The Adamses lived in the Hôtel de Rouault, a large, elegant structure built early in the century, from 17 Aug. 1784 to 20 May 1785, when they departed for London. The house is fully described in AA's letters of September and December, below. It is effectively illustrated with photographs taken in the 1940s in Rice, The Adams Family in Auteuil ; and in JA, Diary and Autobiography , 3:xi–xii, and opposite p. 257 (photograph ca. 1920). Further information on the Adams' stay in Auteuil and their activities in Paris is in JA, Diary and Autobiography , 3:120, note 1, 143–146, 171–178; JQA, Diary , 1:209–266; and AA2, Jour. and Corr. , 1:14–78.

2.

Eunice Quincy Valnais. Eunice Quincy, a distant cousin of AA2, had married Joseph de Valnais, the French consul in Boston, in 1781 (JQA, Diary , 1:210, note 1; AA to Mercy Warren, 5 Sept., below).

3.

Katharine Hay was traveling with Mr. and Mrs. Samuel Mather of Boston, and would spend the winter in Beaugency, fifteen miles southwest of Orleans and about eighty miles southwest of Paris (JQA, Diary , 1:210, and note 2; Katharine Hay to AA, 1 Nov., Adams Papers; Hay to AA, 17 Dec., and 7 March 1785, both below).

4.

AA2 went with JQA; the play was Le mariage de Figaro (JQA, Diary , 1:210). The Comédie Française opened its new theater, the largest in Paris (1900 seats) in 1782, at what became the Place de l'Odéon.

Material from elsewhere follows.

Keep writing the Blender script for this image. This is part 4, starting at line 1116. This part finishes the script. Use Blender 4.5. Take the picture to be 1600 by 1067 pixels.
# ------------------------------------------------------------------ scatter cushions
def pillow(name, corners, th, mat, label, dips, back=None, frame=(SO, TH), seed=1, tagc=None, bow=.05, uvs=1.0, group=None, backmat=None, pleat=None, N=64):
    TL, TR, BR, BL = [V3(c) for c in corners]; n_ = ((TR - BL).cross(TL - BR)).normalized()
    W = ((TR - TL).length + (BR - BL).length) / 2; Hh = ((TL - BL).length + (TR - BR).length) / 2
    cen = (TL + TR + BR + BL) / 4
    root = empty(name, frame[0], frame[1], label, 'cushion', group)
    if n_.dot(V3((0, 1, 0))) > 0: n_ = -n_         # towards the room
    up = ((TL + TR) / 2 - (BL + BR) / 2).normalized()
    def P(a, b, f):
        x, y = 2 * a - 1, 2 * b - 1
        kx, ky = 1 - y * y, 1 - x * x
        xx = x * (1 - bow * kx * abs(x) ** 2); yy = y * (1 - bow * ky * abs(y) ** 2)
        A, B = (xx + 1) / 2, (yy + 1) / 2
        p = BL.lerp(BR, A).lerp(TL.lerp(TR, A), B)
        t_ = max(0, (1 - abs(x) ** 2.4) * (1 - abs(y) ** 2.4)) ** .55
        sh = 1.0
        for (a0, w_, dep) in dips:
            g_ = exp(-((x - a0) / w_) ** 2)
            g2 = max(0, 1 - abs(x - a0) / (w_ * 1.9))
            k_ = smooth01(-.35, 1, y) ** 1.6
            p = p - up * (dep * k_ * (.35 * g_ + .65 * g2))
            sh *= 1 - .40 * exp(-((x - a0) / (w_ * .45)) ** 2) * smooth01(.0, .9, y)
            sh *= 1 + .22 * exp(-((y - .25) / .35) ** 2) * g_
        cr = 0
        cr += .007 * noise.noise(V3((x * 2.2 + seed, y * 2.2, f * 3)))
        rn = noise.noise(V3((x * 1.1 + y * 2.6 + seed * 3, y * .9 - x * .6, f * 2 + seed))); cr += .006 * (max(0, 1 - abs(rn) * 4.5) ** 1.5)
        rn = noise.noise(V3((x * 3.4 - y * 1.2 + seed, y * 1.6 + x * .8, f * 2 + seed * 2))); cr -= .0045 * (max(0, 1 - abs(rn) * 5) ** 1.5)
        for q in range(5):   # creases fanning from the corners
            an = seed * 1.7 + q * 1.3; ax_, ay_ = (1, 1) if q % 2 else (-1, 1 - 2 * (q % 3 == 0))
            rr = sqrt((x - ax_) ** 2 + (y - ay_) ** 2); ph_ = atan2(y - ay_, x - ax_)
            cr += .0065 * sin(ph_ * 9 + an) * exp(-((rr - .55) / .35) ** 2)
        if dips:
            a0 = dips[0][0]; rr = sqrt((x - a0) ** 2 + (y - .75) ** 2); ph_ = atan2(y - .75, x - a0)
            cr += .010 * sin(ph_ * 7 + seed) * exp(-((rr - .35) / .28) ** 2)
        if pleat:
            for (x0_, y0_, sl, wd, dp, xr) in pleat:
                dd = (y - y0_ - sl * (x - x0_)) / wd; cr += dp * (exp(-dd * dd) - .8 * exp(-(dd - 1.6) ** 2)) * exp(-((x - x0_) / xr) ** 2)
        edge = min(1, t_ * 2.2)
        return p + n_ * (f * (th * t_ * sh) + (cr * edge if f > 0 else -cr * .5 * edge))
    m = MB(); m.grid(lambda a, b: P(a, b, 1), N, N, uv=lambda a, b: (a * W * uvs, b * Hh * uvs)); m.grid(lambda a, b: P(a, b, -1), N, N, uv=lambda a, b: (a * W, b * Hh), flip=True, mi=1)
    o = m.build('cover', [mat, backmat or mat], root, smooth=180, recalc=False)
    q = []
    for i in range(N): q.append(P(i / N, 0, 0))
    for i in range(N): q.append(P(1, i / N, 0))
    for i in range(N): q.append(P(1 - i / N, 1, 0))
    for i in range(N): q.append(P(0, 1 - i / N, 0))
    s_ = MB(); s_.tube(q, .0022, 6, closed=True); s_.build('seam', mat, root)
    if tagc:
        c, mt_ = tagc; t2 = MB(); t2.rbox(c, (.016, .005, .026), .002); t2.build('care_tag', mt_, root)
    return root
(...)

Highly successful in the 1780s, when the Adamses and Thomas Jefferson frequently attended its productions, the theater became politically factionalized during the French Revolution, and the building was destroyed by fire in 1807. The present Théâtre de l'Odéon was built on the site in 1819. Larousse, Grand dictionnaire universel .

5.

Not found, but see AA2 to Elizabeth Cranch, 30 July, above.